Jorge Luis Contreras Molina
Leer El Quijote es una experiencia salvadora. Te deja fuera de la vulgaridad de la imprecisión que conlleva la pobreza ética que es moneda corriente en estos y muchos otros tiempos.
La interfaz burlesca hace que algunos desatinados se queden en las afueras de un monumental testimonio de fe, de perseverancia y de ingenio para ser bueno.
Hay en los capítulos cuarenta y siete y cuarenta y ocho dos planos. En uno Sancho prosigue su gobierno. Esta vez el intento de almorzar se le vuelve un infierno. Resulta que toda comida le está prohibida. Todo disfrute del paladar le resulta ajeno.
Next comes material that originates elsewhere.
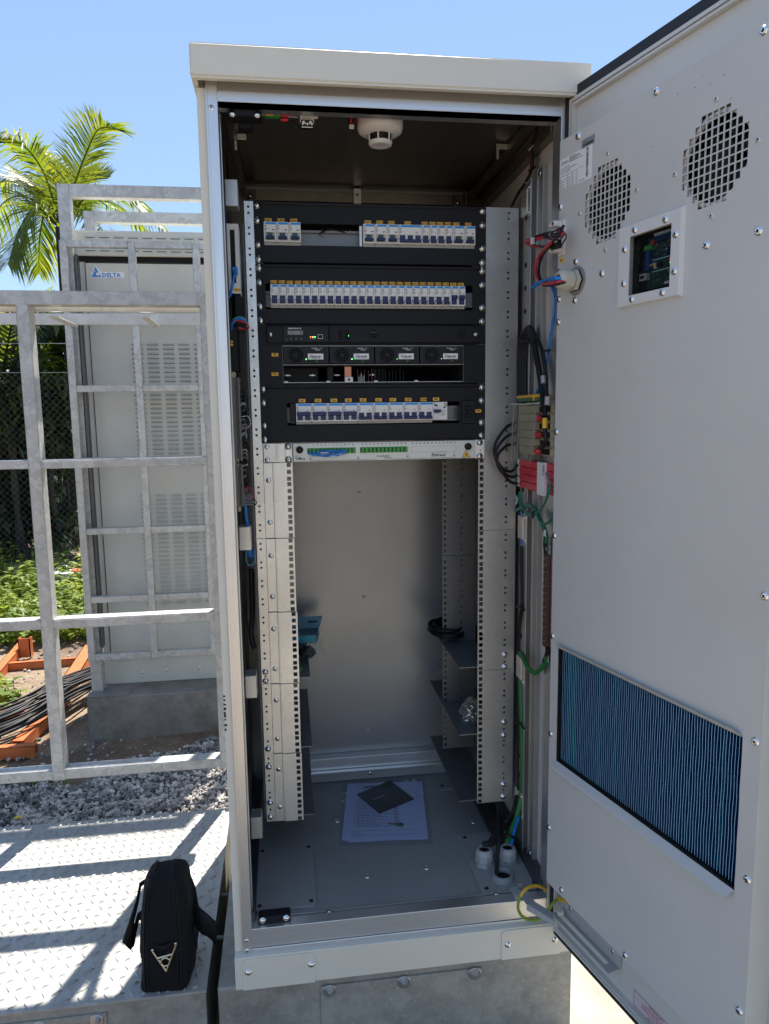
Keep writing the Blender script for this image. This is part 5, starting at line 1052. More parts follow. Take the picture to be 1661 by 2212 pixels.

Además de que no es por carestía, pues todo lo tiene. Entonces la reflexión declina en la abstinencia que para los enfermos puestos a dieta es una condición de vida. La abundancia es una maldición para quien, por salud, debe decir no. Sancho no quiere negarse a comer, pero el universo que le crearon se burla de él una y mil veces. Casi renuncia.
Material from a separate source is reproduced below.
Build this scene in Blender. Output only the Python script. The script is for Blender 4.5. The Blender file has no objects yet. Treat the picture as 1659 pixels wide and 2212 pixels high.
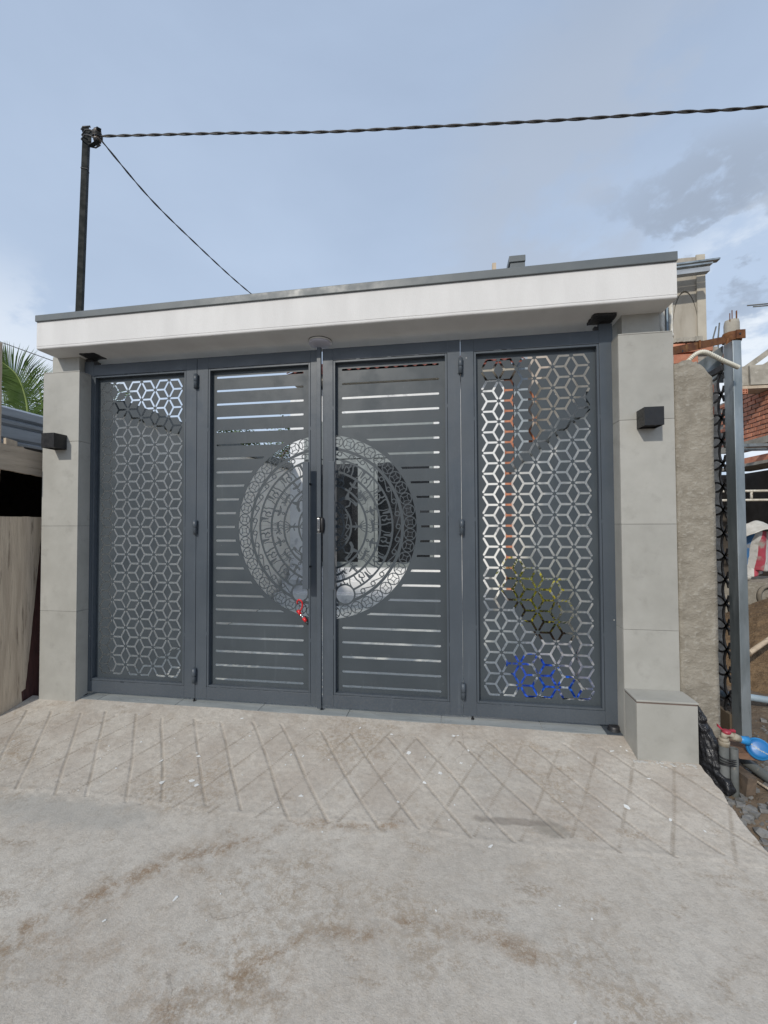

Hay un doctor sabelotodo y un viajero inoportuno que acentúan lo mal que Sancho la está pasando.
Don Quijote (en el otro plano) intenta el celibato, el espíritu de monje. Pone tranca, deja la habitación oscura. El Diablo, por supuesto, logra colarse vestido de mujer. Y de mujer penitente con una historia larga que contar. Nada logra mover al hidalgo que sigue preso, porque quiere, del amor que ha creado y que alimenta con cada nuevo personaje que pretende trocarlo por la hojarasca del disfrute momentáneo.
Tal como dice en la breve descripción del cuarenta y ocho, los hechos que se describen pasarán (lo han hecho de sobra) a la eternidad.
El capítulo termina en desconcierto. Uno así como el de El beso de Chejov. Alguien ha entrado. Azota a la mujer que se confesaba con nuestro héroe. Pellizca y desenrolla al convaleciente hidalgo. Quizá más tarde sepamos quién es el encantador.